A partir de 1928 até a sua entrada no Carmelo, em 1933, Edith vai, ao menos uma vez por ano, a Beuron, durante o período de férias escolares da Semana Santa. Ela descreve a abadia beneditina como uma “antessala do céu”. Lá ela recebe a direção espiritual e goza de longos tempos de oração e de silêncio, especialmente durante as orações das horas. Aproveita também para trabalhar na tradução do Quaestiones Disputatae de Veritate de Santo Tomás de Aquino.
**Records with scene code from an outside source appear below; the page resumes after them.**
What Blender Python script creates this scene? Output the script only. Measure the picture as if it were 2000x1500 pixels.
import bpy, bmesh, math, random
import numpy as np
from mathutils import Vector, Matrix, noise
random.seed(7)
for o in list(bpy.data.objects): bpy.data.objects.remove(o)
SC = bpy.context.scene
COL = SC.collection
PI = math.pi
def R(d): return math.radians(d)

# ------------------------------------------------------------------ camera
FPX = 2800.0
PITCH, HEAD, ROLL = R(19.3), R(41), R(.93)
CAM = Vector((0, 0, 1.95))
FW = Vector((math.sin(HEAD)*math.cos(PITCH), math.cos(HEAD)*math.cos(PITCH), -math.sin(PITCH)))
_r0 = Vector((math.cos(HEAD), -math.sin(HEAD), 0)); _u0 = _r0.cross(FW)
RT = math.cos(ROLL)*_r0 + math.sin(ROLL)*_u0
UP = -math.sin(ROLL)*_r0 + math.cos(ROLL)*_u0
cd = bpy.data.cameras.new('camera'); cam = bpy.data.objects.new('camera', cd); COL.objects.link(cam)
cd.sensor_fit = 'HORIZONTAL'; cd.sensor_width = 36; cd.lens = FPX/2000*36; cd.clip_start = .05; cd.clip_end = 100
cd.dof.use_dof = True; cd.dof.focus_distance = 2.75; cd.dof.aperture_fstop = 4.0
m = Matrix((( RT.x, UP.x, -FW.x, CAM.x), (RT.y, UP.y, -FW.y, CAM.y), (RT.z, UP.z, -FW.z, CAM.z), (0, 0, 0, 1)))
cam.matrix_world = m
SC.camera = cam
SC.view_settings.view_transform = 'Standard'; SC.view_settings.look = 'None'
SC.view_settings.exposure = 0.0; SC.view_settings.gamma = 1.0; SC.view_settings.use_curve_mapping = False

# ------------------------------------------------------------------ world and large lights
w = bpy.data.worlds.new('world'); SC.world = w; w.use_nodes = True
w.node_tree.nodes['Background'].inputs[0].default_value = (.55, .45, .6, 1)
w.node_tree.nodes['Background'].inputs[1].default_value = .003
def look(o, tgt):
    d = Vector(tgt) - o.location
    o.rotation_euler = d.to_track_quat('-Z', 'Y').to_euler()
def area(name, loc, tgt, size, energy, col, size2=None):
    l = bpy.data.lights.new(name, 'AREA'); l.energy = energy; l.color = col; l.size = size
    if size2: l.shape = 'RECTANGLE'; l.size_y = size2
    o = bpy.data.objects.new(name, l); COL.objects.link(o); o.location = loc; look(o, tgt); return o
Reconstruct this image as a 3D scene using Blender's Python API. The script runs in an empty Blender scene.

Diálogo entre Tomás e Husserl – reflexões sobre a fé e a razão
Em 1929, Edith Stein publica um artigo no livro organizado por Heidegger, para a comemoração dos 70 anos de Husserl, intitulado: A fenomenologia de Husserl e a filosofia de Santo Tomás de Aquino – Ensaio de um cotejo. A versão original do texto, em forma de diálogo-peça de teatro, não foi aceita por Heidegger. Edith Stein, com muita liberdade, mas sem perder o rigor científico, achou que seria interessante aplicar seus dons e conhecimentos de poesia e literatura, que cultivava desde a juventude, para imaginar um diálogo fictício entre o seu Mestre de fenomenologia e o grande Mestre da escolástica, Tomás de Aquino. A fenomenologia lhe havia ensinado a olhar sem preconceitos para todos os tipos de conhecimentos, desde que contribuíssem para uma maior aproximação da verdade sobre as coisas, de sua essência, do modo como elas realmente são. Mas seu primeiro texto não foi aceito, então, Heidegger lhe pede para transformar o seu diálogo em um “texto científico”.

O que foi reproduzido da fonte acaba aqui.